INSTRUCTION -> Take the lines from the head of the listing through the one bearing "COL = S.collection" and copy them exactly, leaving every picture out.

INFORMATION SHOWN ->
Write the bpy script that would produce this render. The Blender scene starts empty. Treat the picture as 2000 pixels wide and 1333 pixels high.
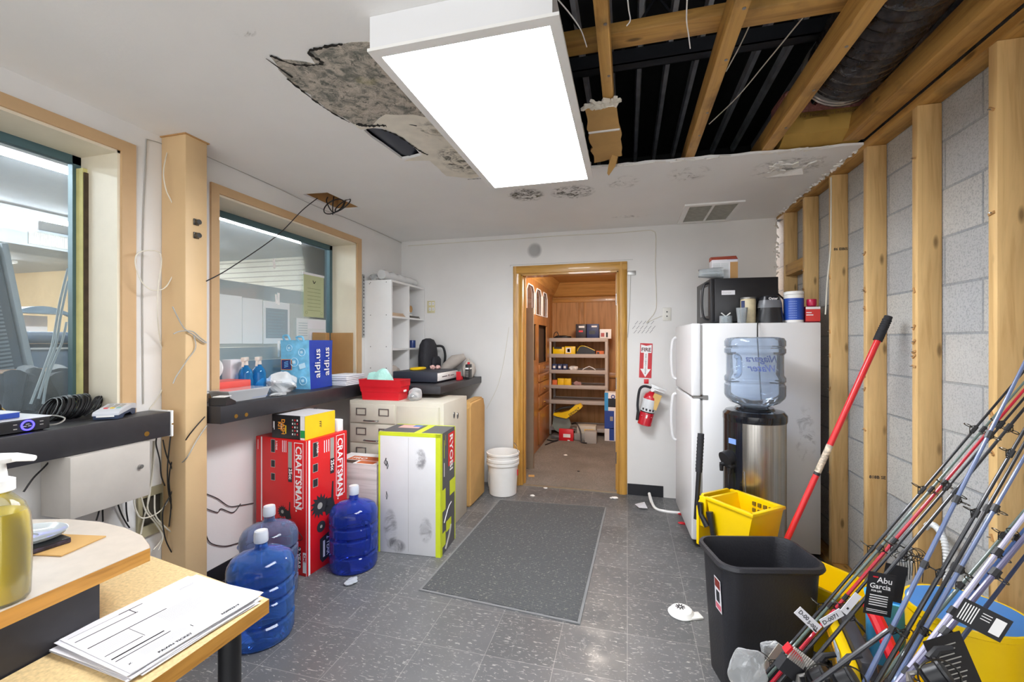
import bpy, bmesh, math, random
from mathutils import Vector, Matrix
V = Vector
PI = math.pi
random.seed(7)
S = bpy.context.scene
COL = S.collection

# ---------------------------------------------------------------- camera, world, exposure
cam_d = bpy.data.cameras.new('camera'); cam = bpy.data.objects.new('camera', cam_d); COL.objects.link(cam)
cam_d.sensor_width = 36; cam_d.lens = 36 * 850 / 2000; cam_d.clip_start = .05; cam_d.clip_end = 60
cam.location = (0, 0, 1.39); cam.rotation_euler = (PI / 2, 0, math.radians(14.83))
S.camera = cam
w = bpy.data.worlds.new('world'); S.world = w; w.use_nodes = True
w.node_tree.nodes['Background'].inputs[0].default_value = (.95, .97, 1, 1)
w.node_tree.nodes['Background'].inputs[1].default_value = 2.4
S.view_settings.view_transform = 'Standard'; S.view_settings.look = 'None'
S.view_settings.exposure = 0.34; S.view_settings.gamma = 1; S.view_settings.use_curve_mapping = False
S.cycles.max_bounces = 10; S.cycles.transparent_max_bounces = 24; S.cycles.diffuse_bounces = 5
S.cycles.caustics_reflective = False; S.cycles.caustics_refractive = False
S.cycles.sample_clamp_indirect = 6
LAMP, STORE_LAMP, CLOSET_FILL = 27.0, 105.0, 46.0

# ---------------------------------------------------------------- materials
def lin(h):
    if isinstance(h, str):
        h = h.lstrip('#'); c = [int(h[i:i + 2], 16) / 255 for i in (0, 2, 4)]
    else: c = h
    return tuple(x / 12.92 if x <= .04045 else ((x + .055) / 1.055) ** 2.4 for x in c) + (1,)
def mul(c, f): return tuple(min(1, x * f) for x in c[:3]) + (1,)
def base(name):
    m = bpy.data.materials.new(name); m.use_nodes = True
    t = m.node_tree; b = t.nodes['Principled BSDF']
    return m, t, b
def nd(t, kind, **kw):
    n = t.nodes.new(kind)
    for k, v in kw.items(): setattr(n, k, v)
    return n
def coords(t, scale=(1, 1, 1), kind='Object', rot=(0, 0, 0)):
    tc = nd(t, 'ShaderNodeTexCoord'); mp = nd(t, 'ShaderNodeMapping')
    mp.inputs['Scale'].default_value = scale; mp.inputs['Rotation'].default_value = rot
    t.links.new(tc.outputs[kind], mp.inputs[0]); return mp.outputs[0]
def ramp(t, fac, stops, interp='LINEAR'):
    r = nd(t, 'ShaderNodeValToRGB'); r.color_ramp.interpolation = interp
    e = r.color_ramp.elements
    while len(e) < len(stops): e.new(.5)
    for i, (p, c) in enumerate(stops): e[i].position = p; e[i].color = c
    t.links.new(fac, r.inputs[0]); return r.outputs[0]
def noise(t, vec, scale, detail=4, rough=.55, dist=0):
    n = nd(t, 'ShaderNodeTexNoise'); n.inputs['Scale'].default_value = scale; n.inputs['Detail'].default_value = detail
    n.inputs['Roughness'].default_value = rough; n.inputs['Distortion'].default_value = dist
    t.links.new(vec, n.inputs['Vector']); return n.outputs['Fac']
def mix(t, fac, a, b, mode='MIX'):
    n = nd(t, 'ShaderNodeMix', data_type='RGBA', blend_type=mode)
    for i, v in ((0, fac), (6, a), (7, b)):
        if hasattr(v, 'is_output') or isinstance(v, bpy.types.NodeSocket): t.links.new(v, n.inputs[i])
        else: n.inputs[i].default_value = v
    return n.outputs[2]
def bump(t, b, h, strength, dist=.01):
    n = nd(t, 'ShaderNodeBump'); n.inputs['Strength'].default_value = strength; n.inputs['Distance'].default_value = dist
    t.links.new(h, n.inputs['Height']); t.links.new(n.outputs[0], b.inputs['Normal'])
MATS = {}
def P(name, col, rough=.5, metal=0, var=.06, sc=9, bmp=0, bsc=60, coat=0, spec=.5):
    """plain procedural surface: colour with a little noise variation"""
    if name in MATS: return MATS[name]
    m, t, b = base(name); c = lin(col)
    v = coords(t)
    f = noise(t, v, sc, 5)
    o = ramp(t, f, [(.3, mul(c, 1 - var)), (.7, mul(c, 1 + var))])
    t.links.new(o, b.inputs['Base Color'])
    b.inputs['Roughness'].default_value = rough; b.inputs['Metallic'].default_value = metal
    b.inputs['Coat Weight'].default_value = coat; b.inputs['Specular IOR Level'].default_value = spec
    if bmp: bump(t, b, noise(t, v, bsc, 3), bmp)
    MATS[name] = m; return m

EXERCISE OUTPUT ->
Write the bpy script that would produce this render. The Blender scene starts empty. Treat the picture as 2000 pixels wide and 1333 pixels high.
import bpy, bmesh, math, random
from mathutils import Vector, Matrix
V = Vector
PI = math.pi
random.seed(7)
S = bpy.context.scene
COL = S.collection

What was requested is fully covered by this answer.